To be done:
Where does the string "scene" appear in the records? Copy every line that contains it.

Input for this task:
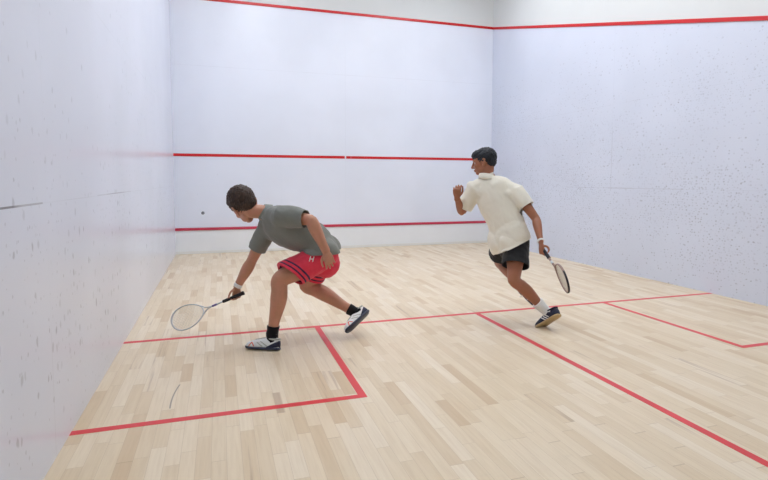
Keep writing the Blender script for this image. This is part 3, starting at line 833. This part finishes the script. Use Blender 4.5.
def dress_feet(A, kind, tops, mat, sides):
    J = A['J']
    for s_ in 'lr':
        h, t = V(J[s_ + '_heel']), V(J[s_ + '_toe']); u_ = J[s_ + '_footup']; f_ = nrm(t - h)
        J[s_ + '_sockbase'] = h + f_ * .055 + u_ * .055
        shoe(h, t, u_, A['body'], kind, sides[s_])
        sock(J, s_, tops[s_], mat, A['body'], A['legs'])
dress_feet(A, SHOE1, dict(l=.055, r=.05), M_bsock, dict(l=1, r=-1))
# white wristband on the racket arm
def band(A, s_, t, name, mat, w=.03, extra=.006):
    J = A['J']; e, r = V(J[s_ + '_elb']), V(J[s_ + '_wri']); q = nrm(r - e); c = e.lerp(r, t)
    sd = orth(A['armside'][s_], q); up_ = q.cross(sd); bm = bmesh.new(); rs = []
    for z, g in ((-.5, -.003), (-.48, .003), (-.3, .0055), (0, .006), (.3, .0055), (.48, .003), (.5, -.003)):
        rs.append([c + q * w * z + sd * (.032 + g) * math.cos(b) + up_ * (.026 + g) * math.sin(b) for b in (2 * math.pi * j / 24 for j in range(24))])
    rings(bm, rs); return link(name, to_mesh(bm), mat, A['body'])
A['armside'] = dict(l=V((-0.923, 0.170, -0.345)), r=RA1)
band(A, 'r', .93, 'wristband', M_wsock, .035)
# small white emblem on the hip of the shorts
J = A['J']
def emblem(obj, c, right, upv, out, bars, mat, name):
    bm = bmesh.new()
    for x0, y0, x1, y1, w in bars:
        st = []
        for t in (0, .5, 1):
            p = V(c) + right * (x0 + (x1 - x0) * t) + upv * (y0 + (y1 - y0) * t)
            h, n = snap(obj, p + out * .25, -out); st.append((h + n * .001, w, .0012))
        loft(bm, st, (right if abs(y1 - y0) > abs(x1 - x0) else upv), 8, 2)
    return link(name, to_mesh(bm), mat, obj)
emblem(A['shorts'], J['l_hip'] + V((-0.950, 0.304, -0.068)) * .05, V((0.945, -0.313, -0.097)), V((0.113, 0.032, 0.993)), V((-0.307, -0.945, 0.115)),
       [(-.014, -.02, -.010, .02, .004), (.012, -.02, .016, .02, .004), (-.012, .0, .014, .0, .004)], M_wsock, 'emblem')
racket(A['grip'] - RA1 * .076, RA1, V((-0.234, -0.881, 0.412)), 'silver racket in the hand of the player in red shorts',
       dict(frame=M_frame, bumper=M_white, grip=M_grip, decal=M_violet))

# ------------------------------------------------------------------ the running player on the right
J2 = {'r_ankle': (3.625, -6.132, 0.147), 'r_knee': (3.326, -6.046, 0.446), 'r_hip': (3.439, -5.903, 0.766), 'l_hip': (3.389, -5.750, 0.760), 'pelvis': (3.412, -5.840, 0.788), 'waist': (3.371, -5.793, 0.977), 'chest': (3.317, -5.730, 1.166), 'neck': (3.244, -5.681, 1.377), 'l_sh': (3.141, -5.613, 1.271), 'r_sh': (3.439, -5.870, 1.246), 'r_elb': (3.551, -6.039, 1.000), 'r_wri': (3.498, -6.204, 0.798), 'l_elb': (3.061, -5.497, 1.041), 'l_wri': (2.952, -5.610, 1.185), 'l_fin': (2.932, -5.650, 1.281), 'l_knee': (3.501, -5.466, 0.517), 'l_ankle': (3.488, -5.863, 0.355), 'l_toe': (3.593, -6.043, 0.218), 'head': (3.220, -5.641, 1.542), 'butt': (3.493, -6.180, 0.814), 'tip': (3.434, -6.658, 0.486), 'r_toe': (3.579, -6.096, -0.004), 'r_heel': (3.659, -6.280, 0.149), 'l_heel': (3.509, -5.898, 0.408)}
RA2 = V((-0.264, -0.913, -0.312))
def hands2(bm, J):
    g = gripping_hand(bm, J['r_wri'], J['r_wri'] - J['r_elb'], RA2, True)
    d = nrm(J['l_fin'] - J['l_wri']); n = orth(V((0.497, 0.867, 0.039)), d); s = n.cross(d)
    hand(bm, J['l_wri'], d, s, n, [(32, 48, 30), (38, 52, 34), (42, 54, 34), (46, 54, 34)], [s * .6 + d * .7 + n * .3, s * .1 + d + n * .3, d + n * .2], 3)
    return g
B = figure(J2, dict(
    label='person in cream polo shirt and black shorts running off on the right',
    skin=M_skin2, hair=M_hair2, shirt=M_cream, collar=M_cream, shorts=M_blackc, face=V((-0.771, 0.616, -0.164)), hup=V((-0.108, 0.155, 0.982)), hk=1.03,
    l_heel=J2['l_heel'], l_toe=J2['l_toe'], r_heel=J2['r_heel'], r_toe=J2['r_toe'], hands=hands2,
    l_armside=V((0.868, -0.496, 0.015)), r_armside=RA2, leg=1.0, arm=.95, short=dict(l=.55, r=.62), flare=.016,
    hem=.065, hemn=V((0.951, -0.309, 0.002)) * .2, sleeve=dict(l=.80, r=.55), ease=.026, sflare=.010))
B['armside'] = dict(l=V((0.868, -0.496, 0.015)), r=RA2)
SHOE2 = dict(upper=M_navyl, sole=M_gum, counter=M_navyl, lace=M_white, collar=M_navyl, bow=True,
             marks=[('stripe', M_white, [[(x, .020, .0045), (x + .022, .042, .0045), (x + .040, .060, .0045)] for x in (.085, .112, .139)])])
dress_feet(B, SHOE2, dict(l=.12, r=.13), M_wsock, dict(l=1, r=-1))
band(B, 'r', .92, 'wristband', M_wsock, .02)
racket(B['grip'] - RA2 * .062, RA2, V((0.936, -0.003, 0.351)), 'dark rust coloured racket trailing from the hand of the player in black shorts',
       dict(frame=M_frame2, bumper=M_black, grip=M_grip, decal=M_frame))

# ------------------------------------------------------------------ the ball in flight
bm = bmesh.new(); rball(bm, (.579, -3.329, .945), .02)
tag(link('squash_ball', to_mesh(bm), simple('dull grey rubber', (110, 112, 120), .8, .05, 60)), 'small dark rubber ball in the air at the left in front of the tin', 'ball')

# ------------------------------------------------------------------ camera and picture
cam = bpy.data.cameras.new('camera'); co = bpy.data.objects.new('camera', cam); COL.objects.link(co)
co.location = (.784, -10.2157, 1.3538)
co.matrix_world = Matrix.Translation(co.location) @ Matrix.Rotation(-.314, 4, 'Z') @ Matrix.Rotation(math.pi / 2 - .0655, 4, 'X') @ Matrix.Rotation(.0019, 4, 'Z')
cam.sensor_width = 36; cam.lens = 524.97 / 768 * 36
cam.shift_x = -6.53 / 768; cam.shift_y = -25.3 / 768
cam.clip_start = .02
S.camera = co
wd = bpy.data.worlds.new('world'); S.world = wd; wd.use_nodes = True
wd.node_tree.nodes['Background'].inputs[0].default_value = (.8, .85, 1, 1)
wd.node_tree.nodes['Background'].inputs[1].default_value = .2
S.view_settings.view_transform = 'Standard'; S.view_settings.look = 'None'
S.view_settings.gamma = 1; S.view_settings.use_curve_mapping = False
S.view_settings.exposure = 0.0
S.cycles.use_denoising = True
S.cycles.max_bounces = 10; S.cycles.diffuse_bounces = 7
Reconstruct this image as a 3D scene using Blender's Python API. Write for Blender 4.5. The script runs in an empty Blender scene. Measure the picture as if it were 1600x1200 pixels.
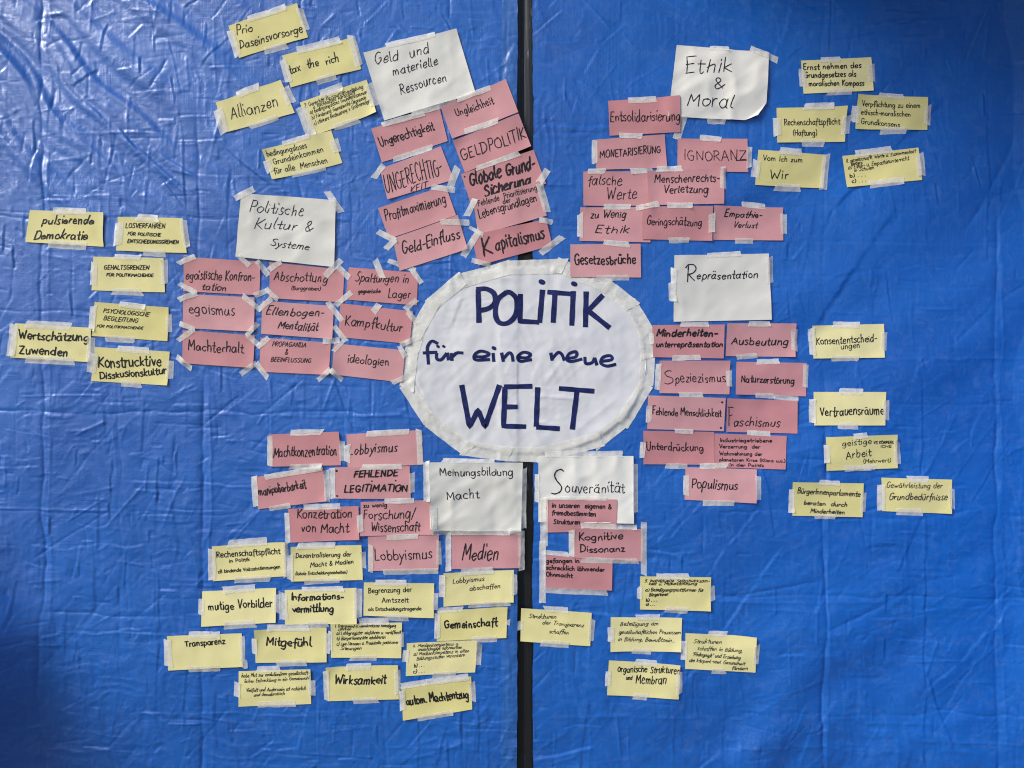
import bpy, math, random
import numpy as np

# ------------------------------------------------------------------ camera, sky, sun, exposure
S = 0.00175            # metres per unit of the survey sheet (one unit = 1.75 mm on the wall)
CZ = 1.50              # height of the middle of the wall above the ground
SUN_ELEV, SUN_AZ = 38.0, -60.0      # degrees; azimuth measured from straight behind the camera, minus = left
SUN_STRENGTH, SUN_ANGLE = 3.2, 24.0
SKY_STRENGTH = 0.11
EXPOSURE = 0.22

scene = bpy.context.scene
cam_d = bpy.data.cameras.new("camera"); cam = bpy.data.objects.new("camera", cam_d)
scene.collection.objects.link(cam); scene.camera = cam
cam_d.sensor_width = 36.0; cam_d.lens = 26.0; cam_d.clip_start = 0.05; cam_d.clip_end = 200.0
CAM_D = 1600 * S * cam_d.lens / 36.0
cam.location = (0, -CAM_D, CZ); cam.rotation_euler = (math.radians(90), 0, 0)

world = bpy.data.worlds.new("World"); scene.world = world; world.use_nodes = True
wn = world.node_tree; wn.nodes.clear()
sky = wn.nodes.new("ShaderNodeTexSky"); sky.sky_type = 'NISHITA'; sky.sun_disc = False
bgn = wn.nodes.new("ShaderNodeBackground"); wo = wn.nodes.new("ShaderNodeOutputWorld")
bgn.inputs[1].default_value = SKY_STRENGTH
wn.links.new(sky.outputs[0], bgn.inputs[0]); wn.links.new(bgn.outputs[0], wo.inputs[0])
e, a = math.radians(SUN_ELEV), math.radians(SUN_AZ)
to_sun = (math.sin(a) * math.cos(e), -math.cos(a) * math.cos(e), math.sin(e))
sky.sun_elevation = e
sky.sun_rotation = math.atan2(to_sun[0], to_sun[1])
sky.air_density = 1.0; sky.dust_density = 2.0; sky.ozone_density = 1.0
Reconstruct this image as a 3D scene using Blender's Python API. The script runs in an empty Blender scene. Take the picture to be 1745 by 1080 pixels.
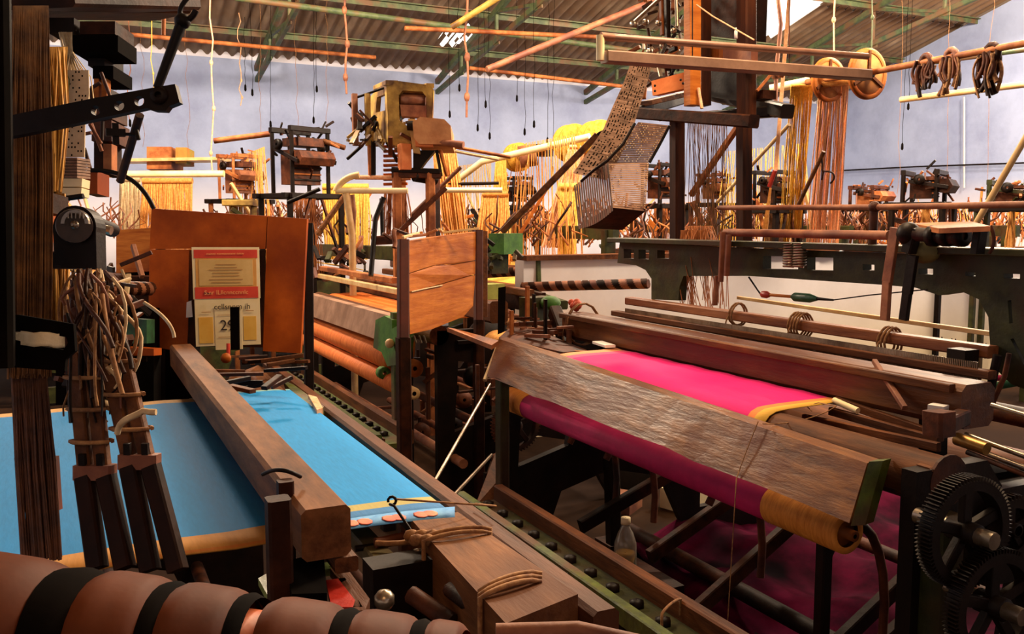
import bpy, bmesh, math, random
from mathutils import Vector, Matrix, Quaternion
R = math.radians
random.seed(7)
sc = bpy.context.scene
col = sc.collection

# ------------------------------------------------------------------ camera
EYE = Vector((0.0, 0.0, 1.35))
FPX = 1533.0
PITCH = math.atan(160/1533.0)
YAW = math.atan(752*math.cos(PITCH)/1533.0)
cam = bpy.data.cameras.new('camera')
cam_o = bpy.data.objects.new('camera', cam)
col.objects.link(cam_o)
cam_o.location = EYE
cam_o.rotation_euler = (math.pi/2 - PITCH, 0, -YAW)
cam.sensor_width = 36.0
cam.lens = 36.0*FPX/1745.0
cam.clip_start = 0.02
cam.clip_end = 200
sc.camera = cam_o

# ------------------------------------------------------------------ world, light, exposure
w = bpy.data.worlds.new('sky')
sc.world = w
w.use_nodes = True
bg = w.node_tree.nodes['Background']
bg.inputs[0].default_value = (1.0, 0.95, 0.86, 1)
bg.inputs[1].default_value = 3.0

def area(name, loc, target, sx, sy, power, color):
    l = bpy.data.lights.new(name, 'AREA')
    l.shape = 'RECTANGLE'; l.size = sx; l.size_y = sy
    l.energy = power; l.color = color
    o = bpy.data.objects.new(name, l)
    col.objects.link(o)
    o.location = loc
    d = Vector(target) - Vector(loc)
    o.rotation_euler = d.to_track_quat('-Z', 'Y').to_euler()
    return o
WARM = (1.0, 0.62, 0.32)
TUBE = (1.0, 0.78, 0.56)
# hall lights hung under the roof, outside the frame, plus two added fill lamps
area('alley_lamp', (1.75, 2.0, 2.7), (.9, 2.1, 0.9), 0.4, 1.0, 52, (1.0, .70, .42))
area('near_lamp', (-0.5, -0.8, 2.6), (0.6, 2.6, 0.9), 1.0, 0.4, 8, (1.0, .55, .26))
def lamp(name, loc, power, color, size=.25):
    l = bpy.data.lights.new(name, 'POINT'); l.energy = power; l.color = color; l.shadow_soft_size = size
    o = bpy.data.objects.new(name, l); col.objects.link(o); o.location = loc
for loc, pw in (((3.2, 5.2, 3.7), 620), ((.6, 6.6, 3.6), 640), ((6.6, 4.6, 3.9), 760), ((8.9, 5.2, 3.9), 640), ((5.4, 8.4, 4.2), 380), ((4.6, 3.3, 3.3), 300), ((-.55, 5.8, 2.45), 60), ((7.2, 2.8, 3.6), 300)):
    lamp('rear_lamp_and_fill', loc, pw, TUBE)  # includes added lamps: one brightens the low wall, one puts sheen on the plank
sc.view_settings.view_transform = 'Standard'
sc.view_settings.look = 'None'
sc.view_settings.gamma = 1
sc.view_settings.use_curve_mapping = False
sc.view_settings.exposure = 0.0
sc.cycles.use_denoising = True
sc.cycles.max_bounces = 5
sc.cycles.sample_clamp_indirect = 4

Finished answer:
Reconstruct this image as a 3D scene using Blender's Python API. Write for Blender 4.5. The script runs in an empty Blender scene. Measure the picture as if it were 1600x1200 pixels.
scene = bpy.context.scene
scene.collection.objects.link(cam); scene.camera = cam
world = bpy.data.worlds.new("World"); scene.world = world; world.use_nodes = True
Reconstruct this image as a 3D scene using Blender's Python API. The script runs in an empty Blender scene. Take the picture to be 1745 by 1080 pixels.
sc = bpy.context.scene